TRAINING THE EYE BY NARROWING THE VISION

I came across a marvelous burst of wisdom today, penned by the photographer Dorothea Lange. These words were used as the touchstone for an impressive poem called “Aperture” by David Moolten:

The camera . . . teaches people

how to see without a camera.

What that simple sentence made me remember was how I had learned to see the beauty of certain buildings through the paintings of Edward Hopper. I came to Hopper’s paintings quite late in life, house sitting for a friend while she taught poetry at various colleges around the country. Getting acquainted with my new surroundings, I stumbled across a book of his reproductions on the coffee table in her living room.

Hopper mesmerized me immediately. And the word is not too strong. Shortly afterwards I rounded a corner of the Guggenheim and was literally rooted to the spot for several minutes by one of his paintings. But what I thought about today was that, several years after spying that coffee table book in Cobble Hill – by which time I’d moved to Park Slope, Brooklyn – I found myself gazing at the pink, brown and ocher facades of the brownstones in late afternoon sunlight and muttering, “I learned how beautiful these are from Edward Hopper.”

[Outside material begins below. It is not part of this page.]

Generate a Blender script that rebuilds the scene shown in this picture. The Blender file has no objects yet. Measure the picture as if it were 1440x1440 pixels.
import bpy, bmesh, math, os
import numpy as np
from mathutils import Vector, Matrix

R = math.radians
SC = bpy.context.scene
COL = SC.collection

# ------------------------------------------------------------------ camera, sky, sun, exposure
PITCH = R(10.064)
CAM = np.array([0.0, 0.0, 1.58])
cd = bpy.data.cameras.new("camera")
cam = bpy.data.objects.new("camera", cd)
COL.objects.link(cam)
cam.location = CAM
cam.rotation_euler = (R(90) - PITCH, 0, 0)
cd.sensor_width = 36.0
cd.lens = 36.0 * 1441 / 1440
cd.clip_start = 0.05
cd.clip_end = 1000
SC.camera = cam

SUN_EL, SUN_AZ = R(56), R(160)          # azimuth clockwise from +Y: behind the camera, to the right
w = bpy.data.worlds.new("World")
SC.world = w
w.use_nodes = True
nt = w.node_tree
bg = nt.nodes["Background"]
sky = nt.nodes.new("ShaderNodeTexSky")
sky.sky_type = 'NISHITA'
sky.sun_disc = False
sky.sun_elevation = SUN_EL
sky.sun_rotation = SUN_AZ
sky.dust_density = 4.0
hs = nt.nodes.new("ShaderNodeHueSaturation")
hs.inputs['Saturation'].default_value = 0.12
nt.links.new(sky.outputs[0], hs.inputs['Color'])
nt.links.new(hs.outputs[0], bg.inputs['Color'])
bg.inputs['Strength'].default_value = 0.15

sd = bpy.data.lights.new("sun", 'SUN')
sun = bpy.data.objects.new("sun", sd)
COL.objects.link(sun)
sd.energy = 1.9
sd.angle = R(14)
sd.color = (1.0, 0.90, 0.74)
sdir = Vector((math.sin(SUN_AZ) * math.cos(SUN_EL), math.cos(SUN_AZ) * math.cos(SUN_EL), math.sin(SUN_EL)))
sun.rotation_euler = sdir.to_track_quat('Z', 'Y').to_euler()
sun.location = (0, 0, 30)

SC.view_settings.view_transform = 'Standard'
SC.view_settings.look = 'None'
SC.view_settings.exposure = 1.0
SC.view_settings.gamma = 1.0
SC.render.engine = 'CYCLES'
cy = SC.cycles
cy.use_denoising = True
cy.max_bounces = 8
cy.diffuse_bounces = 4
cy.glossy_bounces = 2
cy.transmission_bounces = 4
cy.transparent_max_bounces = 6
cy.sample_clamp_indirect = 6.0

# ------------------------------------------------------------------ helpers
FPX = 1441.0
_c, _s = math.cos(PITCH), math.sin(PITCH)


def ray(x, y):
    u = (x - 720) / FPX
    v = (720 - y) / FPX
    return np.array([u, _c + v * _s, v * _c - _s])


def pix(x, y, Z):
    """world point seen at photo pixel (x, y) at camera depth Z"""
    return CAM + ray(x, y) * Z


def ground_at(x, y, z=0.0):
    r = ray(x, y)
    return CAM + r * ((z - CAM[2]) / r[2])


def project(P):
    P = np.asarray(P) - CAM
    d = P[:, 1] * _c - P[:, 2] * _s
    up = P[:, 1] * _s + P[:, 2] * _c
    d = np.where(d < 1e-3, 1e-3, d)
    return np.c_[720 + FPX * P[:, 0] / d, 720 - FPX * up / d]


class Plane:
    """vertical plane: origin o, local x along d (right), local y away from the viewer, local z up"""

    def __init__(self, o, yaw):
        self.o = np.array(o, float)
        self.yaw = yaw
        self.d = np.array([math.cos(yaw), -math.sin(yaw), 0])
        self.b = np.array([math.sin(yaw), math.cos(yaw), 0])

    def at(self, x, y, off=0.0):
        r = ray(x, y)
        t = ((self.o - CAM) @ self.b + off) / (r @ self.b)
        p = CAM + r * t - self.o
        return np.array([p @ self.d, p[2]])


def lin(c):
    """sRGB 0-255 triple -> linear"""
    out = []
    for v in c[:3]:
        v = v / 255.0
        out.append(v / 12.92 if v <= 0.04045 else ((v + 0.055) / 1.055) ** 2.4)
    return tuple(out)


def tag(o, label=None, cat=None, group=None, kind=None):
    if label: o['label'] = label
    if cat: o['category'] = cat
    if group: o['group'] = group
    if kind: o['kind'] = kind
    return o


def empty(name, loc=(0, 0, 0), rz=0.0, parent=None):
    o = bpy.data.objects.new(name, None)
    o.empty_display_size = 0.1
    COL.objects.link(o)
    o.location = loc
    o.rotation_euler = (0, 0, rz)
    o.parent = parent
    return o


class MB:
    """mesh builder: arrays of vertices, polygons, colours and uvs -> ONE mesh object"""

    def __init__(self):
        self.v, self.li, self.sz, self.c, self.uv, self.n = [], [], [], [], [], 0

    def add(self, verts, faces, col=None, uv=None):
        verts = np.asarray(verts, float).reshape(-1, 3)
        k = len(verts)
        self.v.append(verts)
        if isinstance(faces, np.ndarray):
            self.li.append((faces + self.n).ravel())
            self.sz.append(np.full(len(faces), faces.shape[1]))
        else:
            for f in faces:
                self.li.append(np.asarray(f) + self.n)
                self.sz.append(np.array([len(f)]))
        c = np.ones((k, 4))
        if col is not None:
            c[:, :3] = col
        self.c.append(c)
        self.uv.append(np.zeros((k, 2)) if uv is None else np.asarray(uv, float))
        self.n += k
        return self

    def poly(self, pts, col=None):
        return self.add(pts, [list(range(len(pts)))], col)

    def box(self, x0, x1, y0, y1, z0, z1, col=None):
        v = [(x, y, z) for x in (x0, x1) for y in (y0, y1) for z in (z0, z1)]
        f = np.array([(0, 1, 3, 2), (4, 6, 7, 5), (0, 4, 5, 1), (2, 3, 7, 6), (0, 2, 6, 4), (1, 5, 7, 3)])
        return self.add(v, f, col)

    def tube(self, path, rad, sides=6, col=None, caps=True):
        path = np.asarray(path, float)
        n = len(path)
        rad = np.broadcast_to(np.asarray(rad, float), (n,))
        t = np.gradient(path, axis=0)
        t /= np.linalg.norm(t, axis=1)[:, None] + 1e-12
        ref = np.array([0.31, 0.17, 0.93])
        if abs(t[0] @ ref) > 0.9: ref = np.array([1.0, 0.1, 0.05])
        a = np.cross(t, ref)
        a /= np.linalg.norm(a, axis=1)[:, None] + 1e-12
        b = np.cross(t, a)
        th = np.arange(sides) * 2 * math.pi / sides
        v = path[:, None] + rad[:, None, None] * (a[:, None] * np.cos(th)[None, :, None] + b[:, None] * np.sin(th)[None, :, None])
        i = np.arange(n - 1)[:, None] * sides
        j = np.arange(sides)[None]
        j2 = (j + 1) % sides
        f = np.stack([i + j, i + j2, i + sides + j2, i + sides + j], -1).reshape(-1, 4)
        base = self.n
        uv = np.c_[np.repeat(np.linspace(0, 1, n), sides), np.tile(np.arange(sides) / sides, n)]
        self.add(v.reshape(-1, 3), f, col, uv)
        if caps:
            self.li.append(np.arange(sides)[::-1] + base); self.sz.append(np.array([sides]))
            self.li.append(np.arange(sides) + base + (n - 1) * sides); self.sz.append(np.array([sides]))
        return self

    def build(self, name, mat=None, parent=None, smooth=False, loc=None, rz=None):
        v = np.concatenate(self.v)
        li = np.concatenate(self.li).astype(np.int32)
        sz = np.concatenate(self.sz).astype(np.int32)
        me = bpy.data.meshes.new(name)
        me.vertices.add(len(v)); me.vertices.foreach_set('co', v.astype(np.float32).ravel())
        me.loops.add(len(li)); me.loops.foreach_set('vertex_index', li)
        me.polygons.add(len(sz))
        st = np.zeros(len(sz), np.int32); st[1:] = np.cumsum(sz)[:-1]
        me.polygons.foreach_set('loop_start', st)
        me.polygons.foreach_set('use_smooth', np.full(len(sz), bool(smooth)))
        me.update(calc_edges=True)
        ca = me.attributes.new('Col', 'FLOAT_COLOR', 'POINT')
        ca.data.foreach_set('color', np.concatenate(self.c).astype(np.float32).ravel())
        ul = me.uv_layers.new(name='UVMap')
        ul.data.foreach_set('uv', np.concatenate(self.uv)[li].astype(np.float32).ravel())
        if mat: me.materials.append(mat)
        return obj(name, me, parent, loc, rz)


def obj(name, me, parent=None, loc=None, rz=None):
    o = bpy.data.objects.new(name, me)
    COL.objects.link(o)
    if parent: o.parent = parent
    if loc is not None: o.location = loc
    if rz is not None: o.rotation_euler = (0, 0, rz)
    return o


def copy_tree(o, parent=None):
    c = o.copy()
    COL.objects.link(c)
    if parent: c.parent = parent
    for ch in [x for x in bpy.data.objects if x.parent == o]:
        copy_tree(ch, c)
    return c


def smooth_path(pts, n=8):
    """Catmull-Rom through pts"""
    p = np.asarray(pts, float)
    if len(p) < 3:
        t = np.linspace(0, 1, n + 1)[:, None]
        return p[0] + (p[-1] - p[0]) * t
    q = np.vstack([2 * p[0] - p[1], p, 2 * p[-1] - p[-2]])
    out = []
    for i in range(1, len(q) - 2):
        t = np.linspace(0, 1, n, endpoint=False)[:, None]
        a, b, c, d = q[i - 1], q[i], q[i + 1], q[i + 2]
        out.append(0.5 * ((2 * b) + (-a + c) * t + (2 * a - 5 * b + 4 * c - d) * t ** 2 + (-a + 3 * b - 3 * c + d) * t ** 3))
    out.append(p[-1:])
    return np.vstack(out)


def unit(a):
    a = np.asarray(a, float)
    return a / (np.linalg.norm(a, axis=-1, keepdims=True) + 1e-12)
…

So it’s true of the artist’s brush as well: it can teach one to see without it. To use a more popular metaphor, the impact remains long after Elvis has left the building.

Moolten’s poem, as I suggested, was adroit and accomplished, distilling from Lange’s photograph of a Japanese-American boy in an internment camp both the honor of its subject and the dishonor of his situation. As well as the government’s rather self-defeating folly in asking an artist like Dorothea Lange to take on that particular assignment.

“Aperture” appears in the current issue of Southwest Review, which informs me that Mr. Moolten’s first book, Plums & Ashes, won the 1994 Samuel French Morse Poetry Prize and that his next, Especially Then, was published in 2005.